REQUIREMENTS:
Retype only the lines below from the one with "Reconstruct this image" to the one with "XL, YF = -8.0, -3.0", inclusive, skipping every image.

SUPPLIED RECORDS:

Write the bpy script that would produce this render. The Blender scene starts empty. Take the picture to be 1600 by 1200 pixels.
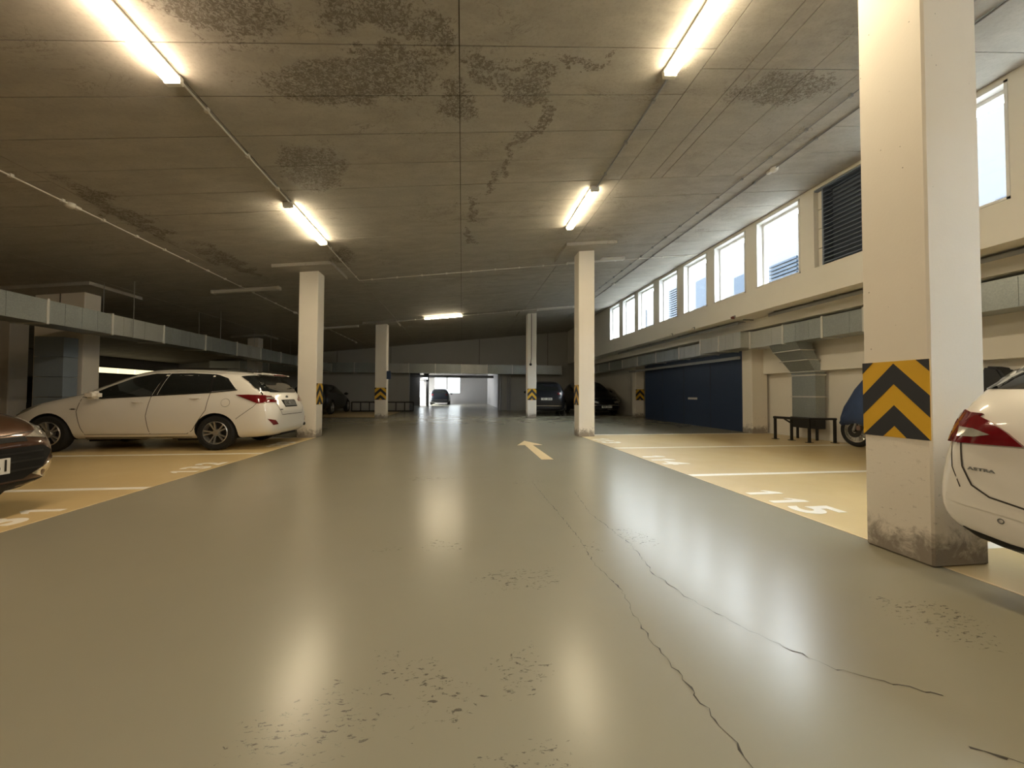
import bpy, bmesh, math, random
from mathutils import Vector, Matrix
from mathutils.bvhtree import BVHTree
random.seed(7)
S = bpy.context.scene
COL = S.collection
PI = math.pi

# ------------------------------------------------------------------ camera
F = 610.8
yaw, pitch, roll = 0.1269, 0.0248, 0.0044
fw = Vector((math.sin(yaw)*math.cos(pitch), math.cos(yaw)*math.cos(pitch), math.sin(pitch)))
r0 = Vector((math.cos(yaw), -math.sin(yaw), 0)); u0 = r0.cross(fw)
r1 = r0*math.cos(roll) + u0*math.sin(roll); u1 = r1.cross(fw)
cam = bpy.data.cameras.new('camera'); cam.sensor_width = 36; cam.lens = F/1600*36
cam.clip_start = 0.05; cam.clip_end = 200
co = bpy.data.objects.new('camera', cam); COL.objects.link(co)
m = Matrix.Identity(4)
for i in range(3):
    m[i][0] = r1[i]; m[i][1] = u1[i]; m[i][2] = -fw[i]
m[2][3] = 1.04
co.matrix_world = m
S.camera = co
# ------------------------------------------------------------------ world, exposure
S.view_settings.view_transform = 'Standard'; S.view_settings.look = 'None'
S.view_settings.gamma = 1; S.view_settings.use_curve_mapping = False
S.view_settings.exposure = 0.2
W = bpy.data.worlds.new('sky'); S.world = W; W.use_nodes = True
bg = W.node_tree.nodes['Background']
bg.inputs[0].default_value = (0.92, 0.96, 1.0, 1); bg.inputs[1].default_value = 28.0
LAMP = 68.0
W0, W1 = (1.0, 0.76, 0.52), (1.0, 0.83, 0.56)

ZC, SL = 4.33, 0.107
def cz(x): return ZC + SL*x

# ------------------------------------------------------------------ node helpers
def lin(c):
    return tuple((v/12.92 if v <= 0.04045 else ((v+0.055)/1.055)**2.4) for v in c)
class NT:
    def __init__(s, name):
        s.m = bpy.data.materials.new(name); s.m.use_nodes = True
        s.t = s.m.node_tree; s.b = s.t.nodes['Principled BSDF']; s._g = None
    def n(s, typ, **kw):
        k = s.t.nodes.new(typ)
        for a, v in kw.items(): setattr(k, a, v)
        return k
    def l(s, a, b): s.t.links.new(a, b)
    def set(s, sock, v):
        if isinstance(v, bpy.types.NodeSocket): s.l(v, sock)
        elif isinstance(v, (tuple, list)) and len(v) == 3 and sock.type == 'RGBA': sock.default_value = (*v, 1)
        else: sock.default_value = v
    def pos(s):
        if s._g is None: s._g = s.n('ShaderNodeNewGeometry')
        return s._g.outputs['Position']
    def math(s, op, a, b=0.0, c=0.0, clamp=False):
        k = s.n('ShaderNodeMath', operation=op, use_clamp=clamp)
        s.set(k.inputs[0], a); s.set(k.inputs[1], b)
        if op in ('MULTIPLY_ADD', 'SMOOTH_MIN', 'COMPARE'): s.set(k.inputs[2], c)
        return k.outputs[0]
    def noise(s, scale, detail=4, rough=0.6, vec=None, sc=None, dist=0.0):
        k = s.n('ShaderNodeTexNoise'); k.inputs['Scale'].default_value = scale
        k.inputs['Detail'].default_value = detail; k.inputs['Roughness'].default_value = rough
        k.inputs['Distortion'].default_value = dist
        v = vec or s.pos()
        if sc:
            mp = s.n('ShaderNodeMapping'); mp.inputs['Scale'].default_value = sc; s.l(v, mp.inputs[0]); v = mp.outputs[0]
        s.l(v, k.inputs['Vector']); return k.outputs['Fac']
    def ramp(s, v, a, b, lo=0.0, hi=1.0):
        k = s.n('ShaderNodeMapRange'); k.interpolation_type = 'SMOOTHSTEP'
        s.set(k.inputs[0], v); k.inputs[1].default_value = a; k.inputs[2].default_value = b
        k.inputs[3].default_value = lo; k.inputs[4].default_value = hi
        return k.outputs[0]
    def mix(s, f, a, b):
        k = s.n('ShaderNodeMix', data_type='RGBA')
        s.set(k.inputs[0], f); s.set(k.inputs[6], a); s.set(k.inputs[7], b)
        return k.outputs[2]
    def xyz(s):
        k = s.n('ShaderNodeSeparateXYZ'); s.l(s.pos(), k.inputs[0]); return k.outputs
    def ell(s, X, Y, cx, cy, rx, ry):
        a = s.math('DIVIDE', s.math('SUBTRACT', X, cx), rx); b = s.math('DIVIDE', s.math('SUBTRACT', Y, cy), ry)
        d = s.math('ADD', s.math('MULTIPLY', a, a), s.math('MULTIPLY', b, b))
        return s.ramp(d, 0.15, 1.2, 1.0, 0.0)
    def bump(s, h, strength=0.3, dist=0.01):
        k = s.n('ShaderNodeBump'); k.inputs['Strength'].default_value = strength; k.inputs['Distance'].default_value = dist
        s.l(h, k.inputs['Height']); s.l(k.outputs[0], s.b.inputs['Normal'])
    def out(s, col=None, rough=None, metal=None, spec=None, coat=None):
        if col is not None: s.set(s.b.inputs['Base Color'], col)
        if rough is not None: s.set(s.b.inputs['Roughness'], rough)
        if metal is not None: s.set(s.b.inputs['Metallic'], metal)
        if spec is not None: s.set(s.b.inputs['Specular IOR Level'], spec)
        if coat is not None:
            s.b.inputs['Coat Weight'].default_value = coat; s.b.inputs['Coat Roughness'].default_value = 0.06
        return s.m
def plain(name, col, rough=0.5, metal=0.0, coat=None, var=0.06, scale=8.0, spec=None):
    k = NT(name); c2 = tuple(max(0, v*(1-var*2)) for v in col)
    k.out(k.mix(k.noise(scale, 3), c2, col), rough, metal, spec, coat); return k.m
def emis(name, col, st):
    k = NT(name); k.out((0.8, 0.8, 0.8), 0.5)
    k.b.inputs['Emission Color'].default_value = (*col, 1); k.b.inputs['Emission Strength'].default_value = st
    return k.m

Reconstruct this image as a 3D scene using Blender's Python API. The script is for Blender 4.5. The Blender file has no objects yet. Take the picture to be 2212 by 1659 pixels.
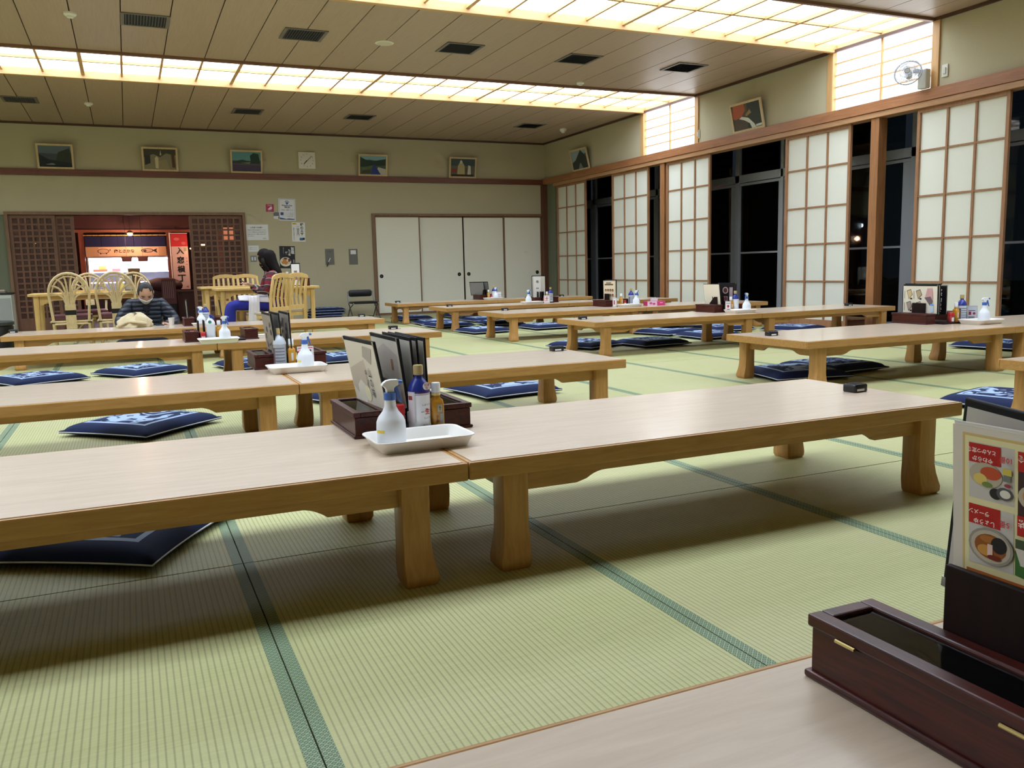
import bpy, bmesh, math, random
from mathutils import Vector, Matrix, Euler
rnd = random.Random(7)
PI = math.pi
SC = bpy.context.scene
COL = SC.collection

# ------------------------------------------------------------------ camera, world, light, exposure
cam_d = bpy.data.cameras.new('camera'); cam = bpy.data.objects.new('camera', cam_d); COL.objects.link(cam)
cam_d.sensor_width = 36.0; cam_d.lens = 1830.9 / 2212 * 36.0; cam_d.clip_start = 0.02; cam_d.clip_end = 200
_y, _p, _r = 0.420710588, 0.136175579, -0.0237657198
_f = Vector((math.sin(_y) * math.cos(_p), math.cos(_y) * math.cos(_p), -math.sin(_p)))
_rt = Vector((math.cos(_y), -math.sin(_y), 0)); _up = _rt.cross(_f)
_r2 = _rt * math.cos(_r) + _up * math.sin(_r); _u2 = -_rt * math.sin(_r) + _up * math.cos(_r)
cam.matrix_world = Matrix(((_r2.x, _u2.x, -_f.x, 0), (_r2.y, _u2.y, -_f.y, 0), (_r2.z, _u2.z, -_f.z, 0.80), (0, 0, 0, 1)))
SC.camera = cam
w = bpy.data.worlds.new('night'); SC.world = w; w.use_nodes = True
w.node_tree.nodes['Background'].inputs[0].default_value = (0.012, 0.016, 0.022, 1)
w.node_tree.nodes['Background'].inputs[1].default_value = 0.35
SC.view_settings.view_transform = 'Standard'; SC.view_settings.look = 'None'
SC.view_settings.gamma = 1; SC.view_settings.use_curve_mapping = False
SC.view_settings.exposure = 1.2
SC.cycles.use_denoising = True
SC.cycles.use_adaptive_sampling = True; SC.cycles.adaptive_threshold = 0.05; SC.cycles.adaptive_min_samples = 14
SC.cycles.max_bounces = 6; SC.cycles.diffuse_bounces = 4; SC.cycles.glossy_bounces = 2
SC.cycles.transmission_bounces = 4; SC.cycles.transparent_max_bounces = 8
SC.cycles.sample_clamp_indirect = 4.0
PANEL_L = 4.3      # radiance of the ceiling light panels
WIN_L = 1.6        # radiance of the lit shoji windows under the ceiling

XR, YB, ZC = 7.5, 15.0, 3.15          # right wall, back wall, ceiling
XL, YF = -8.0, -3.0                   # unseen left wall, unseen wall behind the camera

# ------------------------------------------------------------------ materials
def lin(c):
    return tuple((x / 255 / 12.92) if x / 255 <= 0.04045 else ((x / 255 + 0.055) / 1.055) ** 2.4 for x in c)
_M = {}
def mat(c, rough=0.5, metal=0.0, spec=0.5, name=None, emit=0.0, alpha=None, noise=0.0, nscale=8.0, coat=0.0):
    """plain or slightly mottled procedural material, c in sRGB 0..255"""
    key = (tuple(c), rough, metal, spec, emit, alpha, noise, nscale, coat)
    if key in _M: return _M[key]
    m = bpy.data.materials.new(name or 'paint_%d' % len(_M)); m.use_nodes = True
    nt = m.node_tree; b = nt.nodes['Principled BSDF']; L = lin(c)
    b.inputs['Base Color'].default_value = (*L, 1); b.inputs['Roughness'].default_value = rough
    b.inputs['Metallic'].default_value = metal; b.inputs['Specular IOR Level'].default_value = spec
    if coat: b.inputs['Coat Weight'].default_value = coat; b.inputs['Coat Roughness'].default_value = 0.12
    if emit:
        b.inputs['Emission Color'].default_value = (*L, 1); b.inputs['Emission Strength'].default_value = emit
    if alpha is not None: b.inputs['Alpha'].default_value = alpha
    if noise:
        tc = nt.nodes.new('ShaderNodeTexCoord'); n = nt.nodes.new('ShaderNodeTexNoise')
        n.inputs['Scale'].default_value = nscale; n.inputs['Detail'].default_value = 4
        mx = nt.nodes.new('ShaderNodeMix'); mx.data_type = 'RGBA'
        mx.inputs[6].default_value = (*[x * (1 - noise) for x in L], 1); mx.inputs[7].default_value = (*[min(1, x * (1 + noise)) for x in L], 1)
        nt.links.new(tc.outputs['Object'], n.inputs['Vector']); nt.links.new(n.outputs['Fac'], mx.inputs[0])
        nt.links.new(mx.outputs[2], b.inputs['Base Color'])
    _M[key] = m
    return m

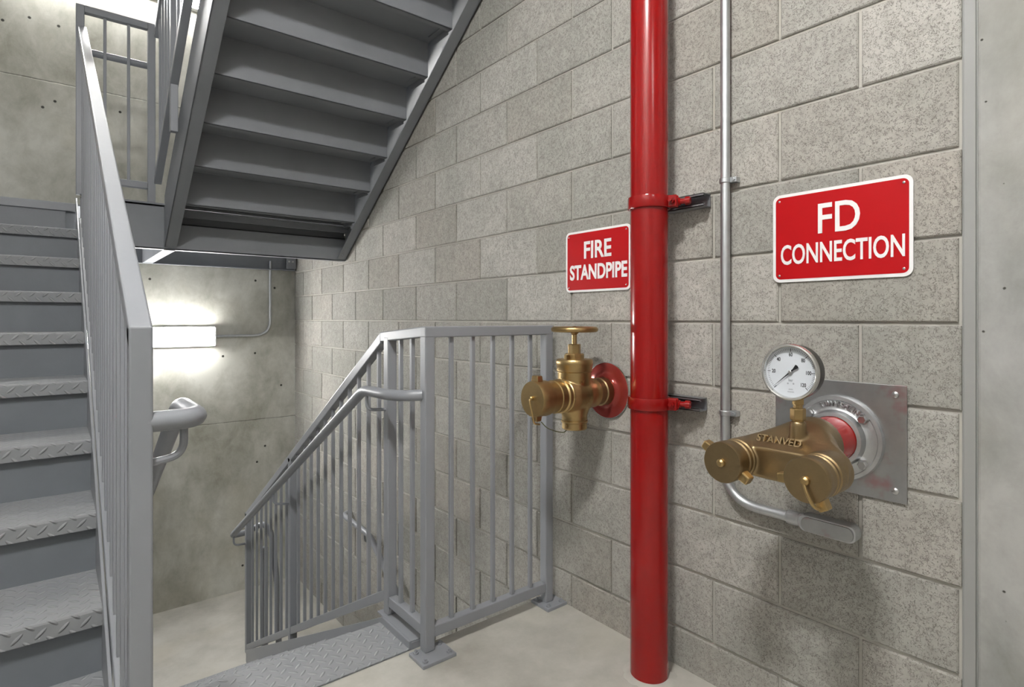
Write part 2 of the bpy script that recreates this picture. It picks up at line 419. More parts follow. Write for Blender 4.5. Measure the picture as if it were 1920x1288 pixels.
# ================================================================ LEFT FLIGHT (up, away)
R1, G1, U1 = .183, .2875, 1.640      # riser, going, first nosing y
X0, X1 = LB+.02, .107
t = thing('stair_flight', 'grey steel stair with diamond plate treads climbing beside the left wall', 'stairs', (-.4, 1.64, 0))
for k in range(1, 10):
    z = R1*k; y = U1+G1*(k-1)
    # pan tread: diamond plate with a turned-down nosing
    th = .004; nb = .048
    mb = MB()
    prof = [(y+G1+.0225, z-th), (y+.004, z-th), (y+th, z-th-.002), (y+th, z-nb), (y, z-nb), (y, z-.007), (y+.002, z-.002), (y+.007, z), (y+G1+.0225, z)]
    n = len(prof); mb.add([(X0, a, b) for a, b in prof]+[(X1, a, b) for a, b in prof],
        [tuple(range(n)), tuple(range(2*n-1, n-1, -1))]+[(i, i+n, (i+1)%n+n, (i+1)%n) for i in range(n)])
    mb.build('tread', M['plate'], t)
for k in range(1, 11):
    z = R1*k; y = U1+G1*(k-1)
    top = z-.004 if k < 10 else ZU
    MB().box(X0, X1, y+.022, y+.028, z-R1-.006, top-.001).build('riser', M['steel_dark'], t)
MB().box(X0, X1, U1+G1*9-.004, U1+G1*9+.02, ZU-.045, ZU+.002).build('landing_nosing', M['steel'], t, .002)
def flight_stringer(x0, x1, ya, yb, slope, zref, yref, dn, up, name, mat, par, flange=0, fs=1, th=.006):
    mb = MB(); za = zref+(ya-yref)*slope; zb = zref+(yb-yref)*slope; h = dn+up; s = (up-dn)/2
    mb.slope(x0, x1, ya, za+s, yb, zb+s, h)
    if flange:
        a, b = sorted(((x0+x1)/2, (x0+x1)/2+fs*flange))
        mb.slope(a, b, ya, za+up-th/2, yb, zb+up-th/2, th*1.2); mb.slope(a, b, ya, za-dn+th/2, yb, zb-dn+th/2, th*1.2)
    return mb.build(name, mat, par, .0012)
S1 = R1/G1
flight_stringer(.107, .115, 1.50, 4.232, S1, R1, U1, .20, .035, 'stringer', M['steel'], t)
flight_stringer(LB+.012, LB+.02, 1.50, 4.232, S1, R1, U1, .20, .035, 'stringer', M['steel'], t)

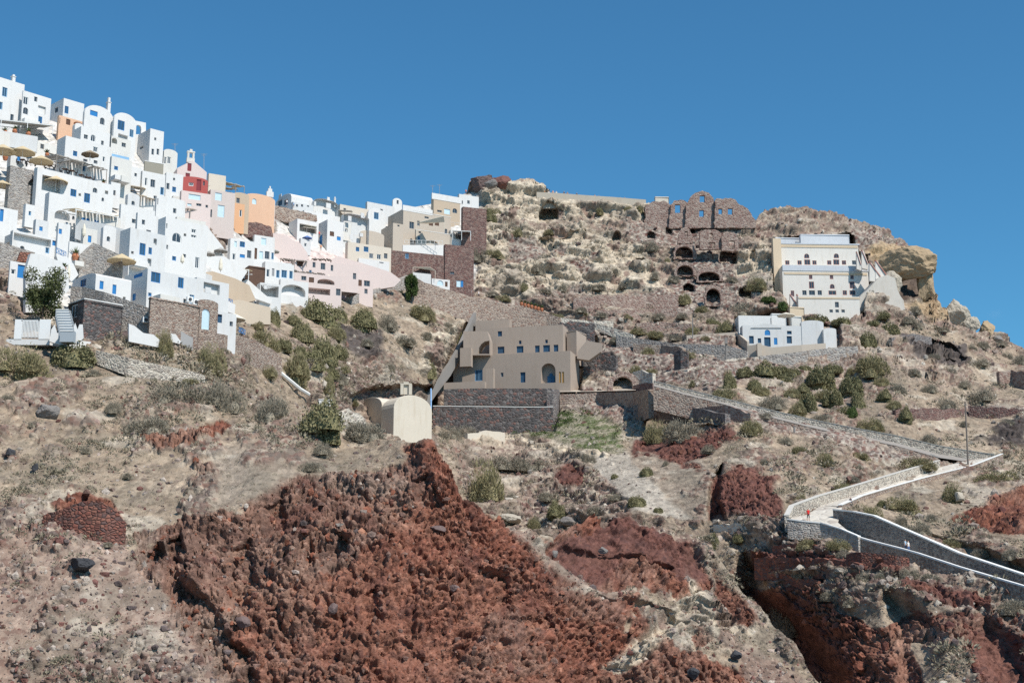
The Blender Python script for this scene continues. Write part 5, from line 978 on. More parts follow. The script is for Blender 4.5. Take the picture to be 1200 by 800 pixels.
strip('stone_wall','curved dark-pebbled path wall on the slope below the village','stone wall',[(112,413,420,None),(113,413,420,None)][:0] or [(112,410,417),(150,419,431),(185,427,439),(225,435,448),(240,440,450)],ST_PALEN,th=2.5,off=-2)
strip('stone_wall','red and black dry-stone wall patch on the left slope','stone wall',[(50,603,606,130),(64,599,611,129.5),(82,591,619,129),(100,586,625,129),(118,588,629,129),(134,598,632,129.5),(147,614,633,130)],ST_REDN,th=1,off=0,jag=1)
strip('stone_wall','rubble wall running down from the crossed railings','stone wall',[(233,388,400),(262,392,408),(290,396,420),(318,408,432),(330,420,440)],ST_BROWNN,th=1.2,jag=.8,off=-2)
strip('kerb','grey concrete kerb above the white garden wall','kerb',[(188,384,388),(205,384,390),(226,396,402)],CONC,th=.8,off=-3,kind='thing')
# white pipe on the slope
pts=[(305,418),(325,434),(340,446),(352,456),(362,462)]; m=MB(at(305,418,D(305,418)-2)); P=[at(x,y,D(x,y)-2) for x,y in pts]
for p,q in zip(P,P[1:]): m.bar(p,q,.28,6)
m.build('pipe',COP,label='pale pipe running down the slope between bushes',cat='pipe')
m=MB(at(380,476,D(380,476)-2)); m.box(m.o,2.0,1.2,.9,.3); m.box(m.o+Z*.9,2.15,1.35,.12,.3); m.build('cistern',W3,label='small white cistern block left of the chapel',cat='cistern')
# --- the zigzag path
PATHM = stone([(.46,.42,.36),(.50,.46,.40),(.33,.28,.24),(.42,.38,.33),(.52,.48,.42)],(.50,.46,.40),1.6,.06); PGREY = plaster((.29,.265,.24),.15,.4)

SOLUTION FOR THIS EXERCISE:
Reconstruct this image as a 3D scene using Blender's Python API. The script is for Blender 4.5. The Blender file has no objects yet. Take the picture to be 2212 by 1659 pixels.
import bpy, bmesh, math, random
from mathutils import Vector, Matrix, Euler
rnd = random.Random(7)
PI = math.pi
SC = bpy.context.scene
COL = SC.collection

# ------------------------------------------------------------------ camera, world, light, exposure
cam_d = bpy.data.cameras.new('camera'); cam = bpy.data.objects.new('camera', cam_d); COL.objects.link(cam)
cam_d.sensor_width = 36.0; cam_d.lens = 1830.9 / 2212 * 36.0; cam_d.clip_start = 0.02; cam_d.clip_end = 200
_y, _p, _r = 0.420710588, 0.136175579, -0.0237657198
_f = Vector((math.sin(_y) * math.cos(_p), math.cos(_y) * math.cos(_p), -math.sin(_p)))
_rt = Vector((math.cos(_y), -math.sin(_y), 0)); _up = _rt.cross(_f)
_r2 = _rt * math.cos(_r) + _up * math.sin(_r); _u2 = -_rt * math.sin(_r) + _up * math.cos(_r)
cam.matrix_world = Matrix(((_r2.x, _u2.x, -_f.x, 0), (_r2.y, _u2.y, -_f.y, 0), (_r2.z, _u2.z, -_f.z, 0.80), (0, 0, 0, 1)))
SC.camera = cam
w = bpy.data.worlds.new('night'); SC.world = w; w.use_nodes = True
w.node_tree.nodes['Background'].inputs[0].default_value = (0.012, 0.016, 0.022, 1)
w.node_tree.nodes['Background'].inputs[1].default_value = 0.35
SC.view_settings.view_transform = 'Standard'; SC.view_settings.look = 'None'
SC.view_settings.gamma = 1; SC.view_settings.use_curve_mapping = False
SC.view_settings.exposure = 1.2
SC.cycles.use_denoising = True
SC.cycles.use_adaptive_sampling = True; SC.cycles.adaptive_threshold = 0.05; SC.cycles.adaptive_min_samples = 14
SC.cycles.max_bounces = 6; SC.cycles.diffuse_bounces = 4; SC.cycles.glossy_bounces = 2
SC.cycles.transmission_bounces = 4; SC.cycles.transparent_max_bounces = 8
SC.cycles.sample_clamp_indirect = 4.0
PANEL_L = 4.3      # radiance of the ceiling light panels
WIN_L = 1.6        # radiance of the lit shoji windows under the ceiling

XR, YB, ZC = 7.5, 15.0, 3.15          # right wall, back wall, ceiling
XL, YF = -8.0, -3.0                   # unseen left wall, unseen wall behind the camera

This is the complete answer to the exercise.